### SUPPLIED RECORDS

###

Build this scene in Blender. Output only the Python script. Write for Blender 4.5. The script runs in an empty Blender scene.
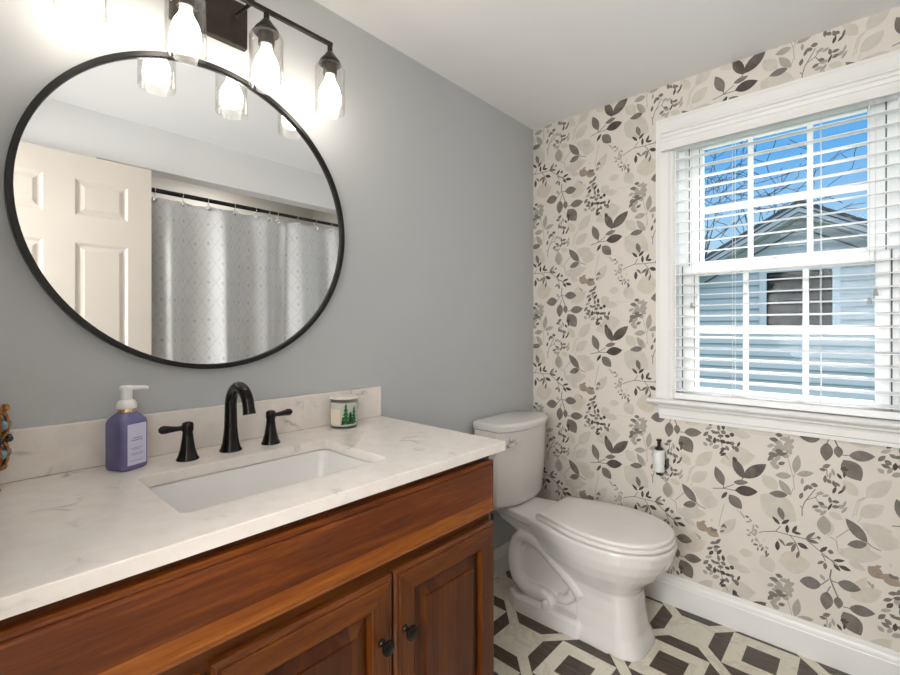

###

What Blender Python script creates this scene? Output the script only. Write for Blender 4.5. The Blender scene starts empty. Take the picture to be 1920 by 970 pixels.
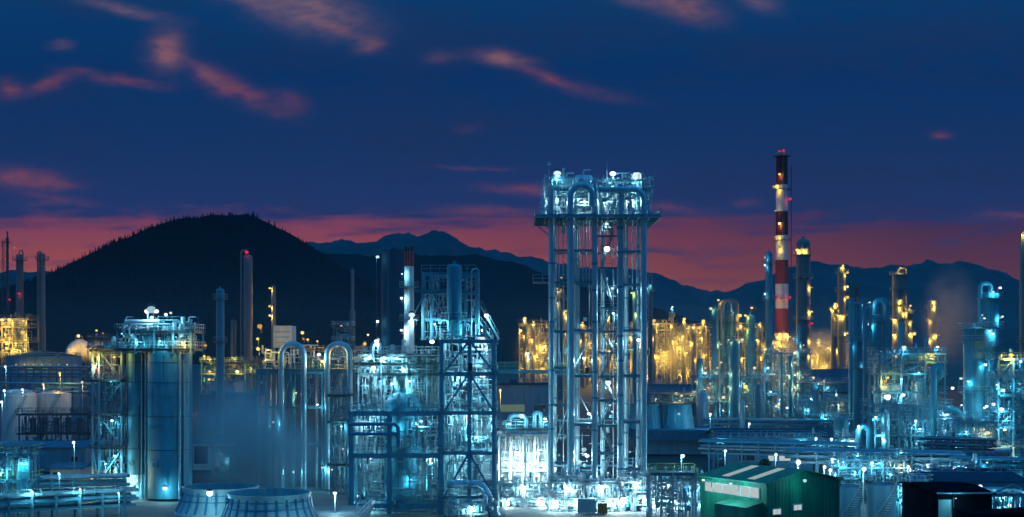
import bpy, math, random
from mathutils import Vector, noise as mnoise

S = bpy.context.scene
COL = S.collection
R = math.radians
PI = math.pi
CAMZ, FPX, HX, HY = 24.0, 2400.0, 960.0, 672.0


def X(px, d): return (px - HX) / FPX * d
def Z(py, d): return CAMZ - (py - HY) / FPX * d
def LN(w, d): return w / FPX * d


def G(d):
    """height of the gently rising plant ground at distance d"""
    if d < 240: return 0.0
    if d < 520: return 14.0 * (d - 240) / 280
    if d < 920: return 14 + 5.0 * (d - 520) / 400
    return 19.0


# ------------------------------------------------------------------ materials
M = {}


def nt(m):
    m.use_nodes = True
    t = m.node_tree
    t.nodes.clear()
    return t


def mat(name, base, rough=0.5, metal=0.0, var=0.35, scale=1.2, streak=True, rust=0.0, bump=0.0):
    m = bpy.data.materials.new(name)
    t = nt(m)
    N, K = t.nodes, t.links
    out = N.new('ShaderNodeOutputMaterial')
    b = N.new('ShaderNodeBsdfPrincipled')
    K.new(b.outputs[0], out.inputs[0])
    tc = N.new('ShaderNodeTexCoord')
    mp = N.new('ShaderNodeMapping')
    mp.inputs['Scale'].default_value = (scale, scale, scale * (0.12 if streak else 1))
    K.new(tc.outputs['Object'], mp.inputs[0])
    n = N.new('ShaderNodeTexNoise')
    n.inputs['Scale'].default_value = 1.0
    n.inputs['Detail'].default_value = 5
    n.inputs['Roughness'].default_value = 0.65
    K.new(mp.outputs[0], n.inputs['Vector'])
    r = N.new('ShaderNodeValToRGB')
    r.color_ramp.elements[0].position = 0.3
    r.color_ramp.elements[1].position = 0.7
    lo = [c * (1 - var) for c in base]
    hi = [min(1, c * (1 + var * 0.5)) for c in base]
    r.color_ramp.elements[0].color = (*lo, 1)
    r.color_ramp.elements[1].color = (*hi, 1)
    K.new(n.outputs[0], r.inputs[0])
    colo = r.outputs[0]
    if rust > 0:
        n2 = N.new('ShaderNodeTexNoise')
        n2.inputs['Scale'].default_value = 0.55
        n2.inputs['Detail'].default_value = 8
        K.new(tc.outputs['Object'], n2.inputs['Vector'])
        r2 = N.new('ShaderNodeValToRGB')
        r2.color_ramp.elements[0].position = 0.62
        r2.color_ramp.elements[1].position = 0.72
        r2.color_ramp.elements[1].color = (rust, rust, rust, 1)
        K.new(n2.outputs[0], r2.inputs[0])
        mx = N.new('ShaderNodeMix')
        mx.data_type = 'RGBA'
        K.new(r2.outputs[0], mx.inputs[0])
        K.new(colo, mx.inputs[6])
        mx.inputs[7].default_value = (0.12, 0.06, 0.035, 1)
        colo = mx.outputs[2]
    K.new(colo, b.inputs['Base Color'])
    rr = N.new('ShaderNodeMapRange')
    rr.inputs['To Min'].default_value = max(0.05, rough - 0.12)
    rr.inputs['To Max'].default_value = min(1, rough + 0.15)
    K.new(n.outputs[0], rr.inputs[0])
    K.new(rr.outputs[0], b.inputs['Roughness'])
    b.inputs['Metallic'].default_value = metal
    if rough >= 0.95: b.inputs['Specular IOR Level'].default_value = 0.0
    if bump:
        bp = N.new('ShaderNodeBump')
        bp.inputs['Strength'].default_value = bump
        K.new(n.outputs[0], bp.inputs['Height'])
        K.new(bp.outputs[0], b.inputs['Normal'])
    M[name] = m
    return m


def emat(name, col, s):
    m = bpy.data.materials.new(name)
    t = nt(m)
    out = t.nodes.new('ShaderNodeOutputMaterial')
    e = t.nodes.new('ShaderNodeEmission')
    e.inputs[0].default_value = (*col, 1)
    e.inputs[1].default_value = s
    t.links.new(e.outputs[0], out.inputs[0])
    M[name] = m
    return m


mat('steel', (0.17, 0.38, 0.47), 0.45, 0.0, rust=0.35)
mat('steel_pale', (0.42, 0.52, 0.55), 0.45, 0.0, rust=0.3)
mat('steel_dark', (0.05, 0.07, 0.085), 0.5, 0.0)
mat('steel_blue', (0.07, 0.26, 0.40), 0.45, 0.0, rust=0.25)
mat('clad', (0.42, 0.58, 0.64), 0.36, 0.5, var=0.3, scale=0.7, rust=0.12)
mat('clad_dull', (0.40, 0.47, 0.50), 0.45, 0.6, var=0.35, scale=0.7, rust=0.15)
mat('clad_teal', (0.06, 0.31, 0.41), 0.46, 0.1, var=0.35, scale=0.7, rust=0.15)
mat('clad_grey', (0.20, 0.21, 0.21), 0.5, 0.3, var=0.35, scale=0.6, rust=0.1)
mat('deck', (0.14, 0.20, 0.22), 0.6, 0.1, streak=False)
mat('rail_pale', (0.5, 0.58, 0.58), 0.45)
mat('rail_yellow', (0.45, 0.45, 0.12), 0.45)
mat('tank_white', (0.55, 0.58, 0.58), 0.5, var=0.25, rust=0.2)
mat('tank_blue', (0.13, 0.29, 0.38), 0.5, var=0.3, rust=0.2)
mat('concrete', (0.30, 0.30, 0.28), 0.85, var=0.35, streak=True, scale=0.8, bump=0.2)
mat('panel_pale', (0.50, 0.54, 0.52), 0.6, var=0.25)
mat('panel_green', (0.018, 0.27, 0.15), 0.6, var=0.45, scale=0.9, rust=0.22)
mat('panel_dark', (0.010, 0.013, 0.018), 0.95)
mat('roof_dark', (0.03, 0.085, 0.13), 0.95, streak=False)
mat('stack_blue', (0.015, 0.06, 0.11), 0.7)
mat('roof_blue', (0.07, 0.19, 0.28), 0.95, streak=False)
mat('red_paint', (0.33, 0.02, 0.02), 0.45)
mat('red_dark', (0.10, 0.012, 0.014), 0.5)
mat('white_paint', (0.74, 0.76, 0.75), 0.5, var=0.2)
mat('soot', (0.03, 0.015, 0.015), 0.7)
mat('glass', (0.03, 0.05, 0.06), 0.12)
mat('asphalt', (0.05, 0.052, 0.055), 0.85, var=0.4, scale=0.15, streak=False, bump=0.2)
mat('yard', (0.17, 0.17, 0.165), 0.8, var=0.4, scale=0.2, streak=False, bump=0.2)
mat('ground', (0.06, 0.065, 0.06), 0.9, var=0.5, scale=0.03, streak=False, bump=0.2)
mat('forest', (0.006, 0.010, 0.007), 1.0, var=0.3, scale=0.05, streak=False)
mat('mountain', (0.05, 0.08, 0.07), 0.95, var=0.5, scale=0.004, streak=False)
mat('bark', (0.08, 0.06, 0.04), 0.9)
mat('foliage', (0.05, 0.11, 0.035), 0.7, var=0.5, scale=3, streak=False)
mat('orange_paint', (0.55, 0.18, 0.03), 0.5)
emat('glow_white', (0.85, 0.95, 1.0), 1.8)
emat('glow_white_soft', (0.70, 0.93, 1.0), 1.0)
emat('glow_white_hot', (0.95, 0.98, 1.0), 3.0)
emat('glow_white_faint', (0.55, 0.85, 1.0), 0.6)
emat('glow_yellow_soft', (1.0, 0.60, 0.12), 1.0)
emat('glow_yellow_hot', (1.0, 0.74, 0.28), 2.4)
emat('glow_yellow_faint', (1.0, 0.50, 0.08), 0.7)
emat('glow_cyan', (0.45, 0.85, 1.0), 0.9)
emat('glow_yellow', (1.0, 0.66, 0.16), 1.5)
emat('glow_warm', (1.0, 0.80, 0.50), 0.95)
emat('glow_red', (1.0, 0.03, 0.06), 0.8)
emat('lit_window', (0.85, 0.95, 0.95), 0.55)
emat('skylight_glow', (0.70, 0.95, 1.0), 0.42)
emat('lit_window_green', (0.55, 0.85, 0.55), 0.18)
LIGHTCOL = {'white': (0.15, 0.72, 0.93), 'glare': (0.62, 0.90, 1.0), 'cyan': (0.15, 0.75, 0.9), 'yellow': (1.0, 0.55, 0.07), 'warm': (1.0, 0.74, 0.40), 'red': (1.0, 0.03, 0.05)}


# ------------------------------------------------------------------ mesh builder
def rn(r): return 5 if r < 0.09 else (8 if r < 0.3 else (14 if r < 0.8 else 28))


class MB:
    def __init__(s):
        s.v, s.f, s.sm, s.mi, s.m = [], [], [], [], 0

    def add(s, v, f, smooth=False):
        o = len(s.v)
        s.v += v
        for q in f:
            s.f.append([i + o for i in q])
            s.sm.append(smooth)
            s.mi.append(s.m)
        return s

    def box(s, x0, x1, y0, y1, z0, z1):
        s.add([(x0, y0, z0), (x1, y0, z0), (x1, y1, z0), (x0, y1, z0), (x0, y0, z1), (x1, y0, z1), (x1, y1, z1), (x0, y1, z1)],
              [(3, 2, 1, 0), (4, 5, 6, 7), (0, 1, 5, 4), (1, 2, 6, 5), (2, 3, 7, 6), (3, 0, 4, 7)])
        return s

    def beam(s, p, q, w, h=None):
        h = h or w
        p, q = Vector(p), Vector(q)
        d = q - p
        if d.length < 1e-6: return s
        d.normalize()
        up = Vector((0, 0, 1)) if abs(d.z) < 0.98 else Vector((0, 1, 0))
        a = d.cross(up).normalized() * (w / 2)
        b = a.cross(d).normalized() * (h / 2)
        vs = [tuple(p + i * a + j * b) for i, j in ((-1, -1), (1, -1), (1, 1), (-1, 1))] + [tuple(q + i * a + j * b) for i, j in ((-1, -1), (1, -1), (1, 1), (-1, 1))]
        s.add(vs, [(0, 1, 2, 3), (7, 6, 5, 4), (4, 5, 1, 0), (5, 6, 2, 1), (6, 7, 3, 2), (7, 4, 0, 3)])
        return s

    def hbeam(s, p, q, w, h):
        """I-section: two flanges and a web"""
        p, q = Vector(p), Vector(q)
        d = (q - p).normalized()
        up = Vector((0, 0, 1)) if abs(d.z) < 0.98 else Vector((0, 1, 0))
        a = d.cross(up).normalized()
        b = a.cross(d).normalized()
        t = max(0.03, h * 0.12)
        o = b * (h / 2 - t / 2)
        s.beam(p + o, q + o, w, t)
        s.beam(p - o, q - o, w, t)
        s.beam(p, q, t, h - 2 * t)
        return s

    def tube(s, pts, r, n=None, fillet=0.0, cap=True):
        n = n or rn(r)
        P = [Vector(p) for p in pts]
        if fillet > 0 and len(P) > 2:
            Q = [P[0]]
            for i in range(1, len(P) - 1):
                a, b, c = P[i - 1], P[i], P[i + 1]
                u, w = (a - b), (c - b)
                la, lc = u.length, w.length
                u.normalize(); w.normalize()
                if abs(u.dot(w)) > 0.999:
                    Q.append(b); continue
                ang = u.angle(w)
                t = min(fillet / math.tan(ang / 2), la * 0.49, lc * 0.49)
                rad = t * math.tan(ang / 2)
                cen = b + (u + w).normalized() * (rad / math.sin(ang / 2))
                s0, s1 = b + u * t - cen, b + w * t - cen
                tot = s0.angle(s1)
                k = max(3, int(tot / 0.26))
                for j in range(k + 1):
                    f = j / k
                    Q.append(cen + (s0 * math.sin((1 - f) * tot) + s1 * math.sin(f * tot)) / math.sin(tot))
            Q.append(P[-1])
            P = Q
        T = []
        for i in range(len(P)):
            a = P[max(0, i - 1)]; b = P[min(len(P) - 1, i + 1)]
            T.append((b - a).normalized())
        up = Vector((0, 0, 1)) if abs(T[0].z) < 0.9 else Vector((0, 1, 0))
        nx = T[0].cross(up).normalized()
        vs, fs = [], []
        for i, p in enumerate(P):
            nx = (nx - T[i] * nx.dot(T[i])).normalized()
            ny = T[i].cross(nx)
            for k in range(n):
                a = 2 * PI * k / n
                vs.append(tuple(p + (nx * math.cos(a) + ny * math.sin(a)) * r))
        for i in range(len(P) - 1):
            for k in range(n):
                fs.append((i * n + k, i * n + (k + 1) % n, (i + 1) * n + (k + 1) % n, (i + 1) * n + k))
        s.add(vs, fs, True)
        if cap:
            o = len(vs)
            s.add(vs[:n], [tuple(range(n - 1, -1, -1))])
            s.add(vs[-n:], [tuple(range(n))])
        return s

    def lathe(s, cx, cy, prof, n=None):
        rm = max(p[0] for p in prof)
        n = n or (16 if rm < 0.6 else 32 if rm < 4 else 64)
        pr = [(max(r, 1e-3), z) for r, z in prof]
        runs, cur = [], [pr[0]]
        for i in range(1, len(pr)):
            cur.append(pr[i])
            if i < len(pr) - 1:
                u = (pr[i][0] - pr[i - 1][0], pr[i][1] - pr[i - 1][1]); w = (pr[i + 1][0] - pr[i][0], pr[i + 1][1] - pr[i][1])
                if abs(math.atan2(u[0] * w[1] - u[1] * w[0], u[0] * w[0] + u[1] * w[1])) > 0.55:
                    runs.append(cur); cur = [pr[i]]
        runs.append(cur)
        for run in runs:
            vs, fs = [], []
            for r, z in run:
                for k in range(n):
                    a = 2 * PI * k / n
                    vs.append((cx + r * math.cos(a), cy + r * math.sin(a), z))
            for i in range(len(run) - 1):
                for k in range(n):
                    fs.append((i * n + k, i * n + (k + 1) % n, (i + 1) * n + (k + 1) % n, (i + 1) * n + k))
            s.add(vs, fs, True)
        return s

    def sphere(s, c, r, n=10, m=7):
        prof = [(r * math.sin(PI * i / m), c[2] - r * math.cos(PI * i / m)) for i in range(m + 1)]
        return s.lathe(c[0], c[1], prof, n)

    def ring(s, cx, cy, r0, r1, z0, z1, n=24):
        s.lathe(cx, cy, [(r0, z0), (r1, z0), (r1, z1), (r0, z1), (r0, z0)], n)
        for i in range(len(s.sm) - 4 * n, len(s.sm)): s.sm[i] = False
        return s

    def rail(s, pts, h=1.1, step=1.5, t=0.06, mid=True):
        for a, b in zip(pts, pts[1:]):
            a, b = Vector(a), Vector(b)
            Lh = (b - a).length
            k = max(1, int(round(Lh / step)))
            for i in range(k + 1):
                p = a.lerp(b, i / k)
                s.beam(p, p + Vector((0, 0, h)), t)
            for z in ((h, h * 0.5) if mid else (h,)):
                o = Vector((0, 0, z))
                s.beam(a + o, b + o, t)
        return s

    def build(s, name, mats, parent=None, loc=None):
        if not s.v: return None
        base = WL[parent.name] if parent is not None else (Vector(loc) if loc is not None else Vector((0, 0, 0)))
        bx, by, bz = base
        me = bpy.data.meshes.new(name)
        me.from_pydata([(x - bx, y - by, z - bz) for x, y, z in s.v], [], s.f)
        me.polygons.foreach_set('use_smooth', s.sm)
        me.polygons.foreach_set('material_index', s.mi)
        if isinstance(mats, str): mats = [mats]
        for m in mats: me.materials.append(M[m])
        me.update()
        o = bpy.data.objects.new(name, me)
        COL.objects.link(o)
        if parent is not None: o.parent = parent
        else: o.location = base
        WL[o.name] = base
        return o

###

### EXERCISE INSTRUCTIONS
Give back exactly the lines from the one containing "What Blender Python" to the one containing "CAMZ, FPX, HX, HY", both included, and no pictures.

### EXPECTED OUTPUT
What Blender Python script creates this scene? Output the script only. Write for Blender 4.5. The Blender scene starts empty. Take the picture to be 1920 by 970 pixels.
import bpy, math, random
from mathutils import Vector, noise as mnoise

S = bpy.context.scene
COL = S.collection
R = math.radians
PI = math.pi
CAMZ, FPX, HX, HY = 24.0, 2400.0, 960.0, 672.0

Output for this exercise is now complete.